É possível dizer que Kant divide a ética possui duas partes. A parte a
priori: esta é não empírica, ou seja, é
pura. Também afirma a existência da parte empírica, ou seja, o
que baseia-se nos preceitos ensejados pela experiência. Esta última parte seria
a aplicação correta dos princípios a priori. Temos inclinações (vícios) que
devem ser superados para sermos virtuosos. A força para a superação vem dos
estudos metafísicos. O homem sabe quando transgride “a lei”. O imperativo se
auto impõe porque os homens podem transgredir as leis morais, mas sabem que não
devem. Essa auto-imposição garante a liberdade do homem. O imperativo é aceito
e seguido em função de uma vontade interna (que pode ser negada quando seguimos
nossas inclinações). O que é contrário a lei (racional) deve ser combatido. A
virtude deve ser cultivada. Como somos livres, devemos exercitar nossas forças
internas para seguirmos os ditames da razão.
Percebamos que Kant
não diz o que devemos fazer, ou seja, o conteúdo da lei. Ele apenas nos fala da
lei que deve ser seguida sempre e de forma absoluta. Aplicar a norma nos faz
agirmos corretamente. Ele afirma que sabemos com antecedência o que está certo
e o que não está. Esse saber brota, salta de dentro de nós. “A capacidade de distinguir entre o certo e o
errado é tão inata quanto todas as outras propriedades da razão. Todas as
pessoas entendem os acontecimentos do mundo como causados por alguma coisa e
todos têm também acesso a mesma lei moral universal. Esta lei moral tem a mesma
e absoluta validade das leis do mundo físico. Ela é tão basilar para nossa vida
moral quanto é fundamental para a nossa razão o fato de que tudo possui uma
causa, ou de que sete mais cincos são doze”.(Gaarder, Jostein. O mundo de
Sofia: um romance da história da filosofia. São Paulo, Companhia das letras,
1995. Pg 356).
Existem dois tipos
de imperativos. O categórico e o hipotético. O hipotético acontece na prática
para alcançar algum objetivo. Exemplo: Ajudo a comunidade para ser eleito
governador. Já o categórico difere porque, nesse caso, a ação é boa em si
mesma, não é um meio para atingirmos outra coisa. Exemplo: ajudo uma pessoa
porque devo ajuda-la, sem nada querer em troca. Ajo apenas pelo dever de agir. Essa
ação praticada por ela mesma é chamada por Kant de boa vontade. Através dessa boa vontade escolhemos somente aquilo que a razão, independentemente das paixões (desejos),
reconhece como bom.
O dever kantiano não é um catálogo de virtudes, uma lista de faça
isso, não faça aquilo. O dever é uma forma
que deve valer para toda e qualquer ação moral. Essa forma é imperativa, não
admite “se...então”ou qualquer condição. Não pode ser condicional.

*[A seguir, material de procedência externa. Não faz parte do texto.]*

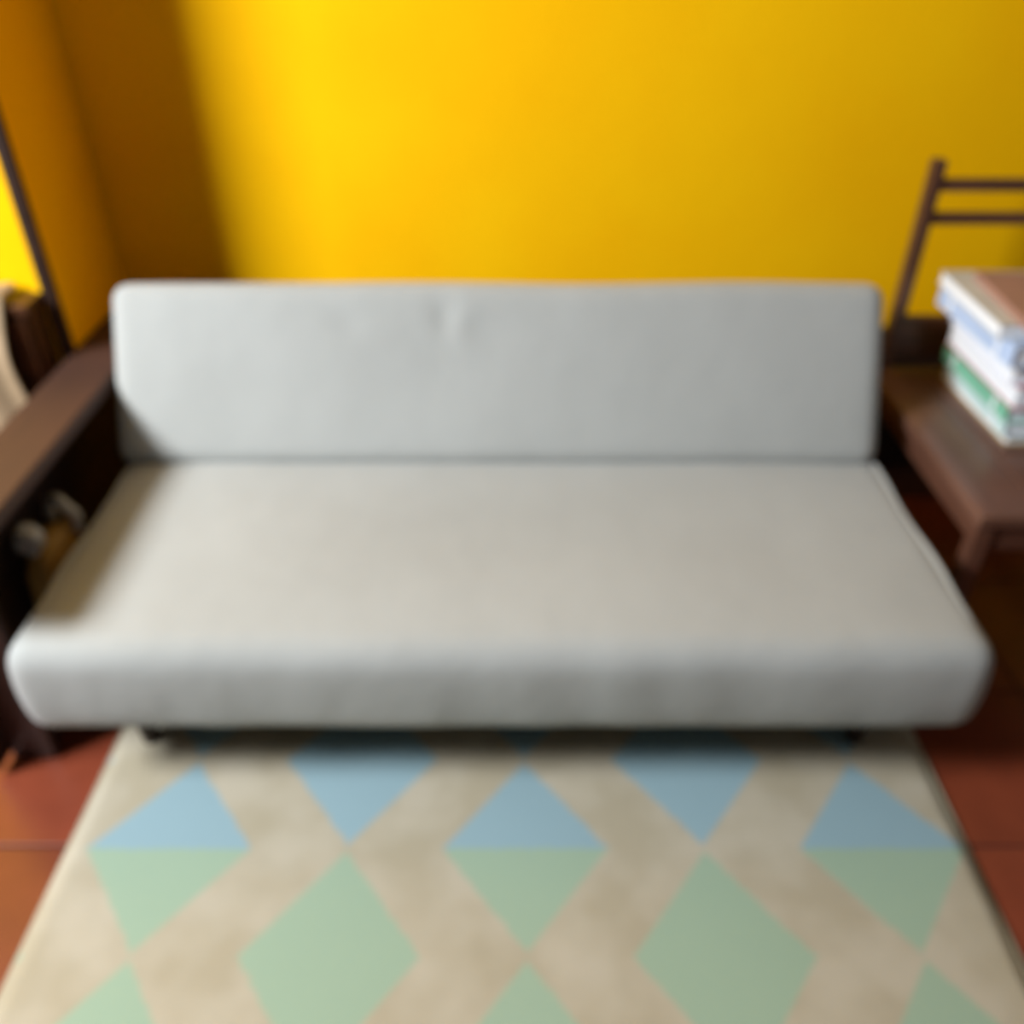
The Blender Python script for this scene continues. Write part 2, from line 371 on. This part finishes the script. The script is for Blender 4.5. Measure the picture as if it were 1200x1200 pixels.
def cloth():
    bm = bmesh.new(); g = {}; prof = []
    for k in range(8): prof.append((cy1 - 0.014 - (cy1 - 0.014 - cy0 + 0.004) * k / 7, cz + 0.012))
    for k in range(1, 14): prof.append((cy0 - 0.010 - 0.012 * math.sin(k * 0.25), cz + 0.008 - 0.36 * k / 13))
    n = 14
    for i in range(n + 1):
        for j, (y, z) in enumerate(prof):
            x = -1.50 + 0.285 * i / n
            w = 0.010 * math.sin(i * 1.3 + j * 0.12) + 0.006 * noise.noise((i * 0.6, j * 0.4, 2))
            hang = j >= 8
            g[i, j] = bm.verts.new((x + (0.012 * math.sin(j * 0.4) if hang else 0), y - (0.012 + w if hang else 0), z + (0 if hang else 0.004 + abs(w))))
    for i in range(n):
        for j in range(len(prof) - 1): bm.faces.new((g[i, j], g[i + 1, j], g[i + 1, j + 1], g[i, j + 1]))
    bmesh.ops.recalc_face_normals(bm, faces=bm.faces)
    o = link('cloth', bm, noise_mat('beige_cloth', lin((138, 118, 88)), lin((170, 146, 116)), scale=12, rough=0.9, bump=0.3, bscale=200), None, True)
    m = o.modifiers.new('thick', 'SOLIDIFY'); m.thickness = 0.012; m.offset = 0; sub(o)
    return o
tag(cloth(), 'pinkish beige cloth draped over the shallow dark cabinet', 'cloth')

# ------------------------------------------------------------------ crumpled bag squeezed between bench and sofa
bag = empty('carrier_bag', (-1.066, 1.60, 0.07)); tag(bag, 'mustard bag with pale plastic loops, tucked under the bench beside the sofa', 'bag')
def bag_lathe(prof, rx, ry, seed, amp, nseg=36, cap=True, twist=0.0):
    bm = bmesh.new(); rings = []
    for (z, s) in prof:
        ring = []
        for k in range(nseg):
            a = 2 * math.pi * k / nseg
            e = 1 + amp * noise.noise((math.cos(a) * 2.2, math.sin(a) * 2.2 + seed, z * 14)) + amp * 0.5 * math.sin(a * 7 + z * 30 + seed)
            ca, sa = math.cos(a), math.sin(a)
            ca = math.copysign(abs(ca) ** 0.7, ca); sa = math.copysign(abs(sa) ** 0.7, sa)
            ring.append(bm.verts.new((rx * s * e * ca, ry * s * e * sa, z)))
        rings.append(ring)
    for r0, r1 in zip(rings, rings[1:]):
        for k in range(nseg): bm.faces.new((r0[k], r0[(k + 1) % nseg], r1[(k + 1) % nseg], r1[k]))
    bm.faces.new(rings[0][::-1])
    if cap: bm.faces.new(rings[-1])
    return bm
body = link('body', bag_lathe([(0.0, .80), (0.01, .92), (0.06, 1), (0.13, 1), (0.20, .97), (0.26, .9), (0.30, .7), (0.315, .35)], 0.046, 0.115, 1.0, 0.05), noise_mat('mustard_plastic', lin((158, 122, 62)), lin((186, 148, 82)), scale=9, rough=0.45, bump=0.4, bscale=30, bdist=0.006), bag, True)
pale = noise_mat('pale_plastic', lin((190, 188, 184)), lin((214, 214, 214)), scale=14, rough=0.3, spec=0.6, bump=0.5, bscale=40, bdist=0.006)
def loop(cy, cz, rx, rz, rad, seed):
    bm = bmesh.new(); pts = []
    for k in range(17):
        a = math.pi * (-0.12 + 1.24 * k / 16)
        pts.append((-rx * math.cos(a), cy + 0.020 * math.cos(a) + 0.004 * math.sin(k + seed), cz + rz * math.sin(a)))
    tube(bm, pts, rad, 10)
    for v in bm.verts:
        v.co.x += 0.006 * noise.noise(v.co * 30 + Vector((seed, 0, 0))); v.co.z += 0.008 * noise.noise(v.co * 25 + Vector((3, seed, 2)))
    o = link('plastic_loop', bm, pale, bag, True); sub(o)
loop(0.075, 0.300, 0.042, 0.055, 0.014, 1.0)
bm = bmesh.new(); bmesh.ops.create_icosphere(bm, subdivisions=4, radius=0.030, matrix=Matrix.Translation((-0.012, -0.055, 0.335)) @ Matrix.Diagonal((1, 1, 1.3, 1)))
for v in bm.verts:
    v.co += (v.co - Vector((-0.012, -0.055, 0.335))) * 0.5 * noise.noise(v.co * 38)
link('plastic_knot', bm, pale, bag, True)

# ------------------------------------------------------------------ wooden chair on the right
hx0, hx1, hy0, hy1, hz = 0.995, 1.56, 1.50, 2.26, 0.50
ch = empty('wooden_chair', ((hx0 + hx1) / 2, (hy0 + hy1) / 2, 0)); tag(ch, 'dark wooden chair with railed back beside the right end of the sofa', 'chair')
ho = Vector(ch.location)
def hp(nm, lo, hi, m, bev=0.006): return boxo(nm, Vector(lo) - ho, Vector(hi) - ho, m, ch, bev)
nb = 4; bwid = (hx1 - hx0) / nb
for k in range(nb):
    hp('seat_board', (hx0 + k * bwid + (0.001 if k else 0), hy0, hz - 0.03), (hx0 + (k + 1) * bwid - 0.001, hy1 - 0.04, hz), 'seat_y', 0.004)
px0, px1 = 1.03, 1.53
for x in (px0, px1):
    hp('back_post', (x, hy1 - 0.038, 0), (x + 0.032, hy1, 1.05), 'wood_z')
for z0, z1 in ((0.972, 1.004), (0.890, 0.922), (0.52, 0.645)):
    hp('back_rail', (px0 + 0.032, hy1 - 0.030, z0), (px1, hy1 - 0.008, z1), 'wood_x')
for x in (hx0 + 0.004, hx1 - 0.044): hp('leg', (x, hy0 + 0.004, 0), (x + 0.04, hy0 + 0.044, hz - 0.03), 'wood_z')
hp('front_apron', (hx0 + 0.044, hy0 + 0.012, hz - 0.10), (hx1 - 0.044, hy0 + 0.034, hz - 0.03), 'wood_x')
for x in (hx0 + 0.014, hx1 - 0.034):
    hp('side_apron', (x, hy0 + 0.044, hz - 0.09), (x + 0.02, hy1 - 0.04, hz - 0.03), 'wood_y')
    hp('stretcher', (x, hy0 + 0.044, 0.16), (x + 0.02, hy1 - 0.04, 0.20), 'wood_y')

# ------------------------------------------------------------------ books stacked on the chair
GRP = 'books stacked on the chair'
def book(z, th, xl, w, y0, ln, rz, cover, spine, label):
    """spine: 'l' bound edge towards the sofa, 'r' page edge towards the sofa"""
    b = empty('book', (xl + w / 2, y0 + ln / 2, z), R(rz)); tag(b, label, 'book', GRP)
    m = paint('cover_' + label.split()[0], cover); c_ = min(0.003, th * 0.15)
    bm = bmesh.new()
    box(bm, (-w / 2, -ln / 2, 0), (w / 2, ln / 2, c_)); box(bm, (-w / 2, -ln / 2, th - c_), (w / 2, ln / 2, th))
    sx = -1 if spine == 'l' else 1
    box(bm, (min(sx * w / 2, sx * (w / 2 - 0.003)), -ln / 2, c_), (max(sx * w / 2, sx * (w / 2 - 0.003)), ln / 2, th - c_))
    link('cover', bm, m, b)
    e = 0.004
    lo, hi = [-w / 2 + e, -ln / 2 + e, c_], [w / 2 - e, ln / 2 - e, th - c_]
    boxo('page_block', lo, hi, 'paper', b, 0)
    if spine == 'l' and th > 0.03:
        for q in (-0.32, 0.32): boxo('spine_band', (-w / 2 - 0.0008, q * ln - 0.006, c_), (-w / 2 + 0.0002, q * ln + 0.006, th - c_), 'paper', b, 0)
    return b
stack = [  # thickness, left x, width, y0, length, rz, colour, spine, label
 (0.026, 1.175, 0.24, 1.80, 0.36, 1.5, (196, 170, 110), 'r', 'ochre covered book at the very bottom of the stack'),
 (0.036, 1.165, 0.24, 1.79, 0.35, -1, (206, 232, 232), 'l', 'pale cyan book second from the bottom of the stack'),
 (0.040, 1.155, 0.25, 1.80, 0.35, 1, (128, 196, 166), 'l', 'mint green book in the lower part of the stack'),
 (0.014, 1.165, 0.24, 1.78, 0.36, 2, (110, 100, 86), 'r', 'thin dark olive book lying on the mint green one'),
 (0.056, 1.140, 0.25, 1.76, 0.37, 0, (176, 66, 66), 'r', 'thick red covered book showing white page edges mid stack'),
 (0.036, 1.130, 0.26, 1.77, 0.36, -2, (228, 230, 242), 'r', 'lavender white book above the thick red one'),
 (0.020, 1.120, 0.25, 1.77, 0.36, 1, (222, 214, 196), 'r', 'thin cream book under the pale blue one'),
 (0.050, 1.085, 0.26, 1.75, 0.37, 2, (186, 206, 238), 'l', 'pale blue book third from the top of the stack'),
 (0.030, 1.072, 0.25, 1.79, 0.34, -1, (206, 204, 194), 'r', 'light grey book second from the top of the stack'),
 (0.018, 1.120, 0.24, 1.74, 0.33, -4, (170, 128, 112), 'l', 'thin pinkish brown book on top of the stack'),
]
z = hz
for th, xl, w, y0, ln, rz, colr, spn, lab in stack:
    book(z, th, xl, w, y0, ln, rz, colr, spn, lab); z += th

Fórmula geral do imperativo categórico: Age em conformidade apenas com a
máxima que possas querer que se torne uma lei universal.
Desta fórmula geral Kant deduz as três máximas
morais que exprimem a incondicionalidade dos atos realizados pelo dever ↓
╠ Age como se a máxima de tua ação devesse ser erigida por tua vontade
em lei universal da natureza.
╠ Age de tal maneira que trates a humanidade, tanto na tua pessoa como
na pessoa de outrem, sempre como um fim e nunca como meio.
╠ Age como se a máxima de tua
ação devesse servir de lei universal para todos os seres racionais.
Máxima: Princípio básico e
indiscutível de ciência ou arte; axioma.
Essas máximas deixam clara a interiorização do
dever, pois nasce da razão e da vontade legisladora universal do agente moral.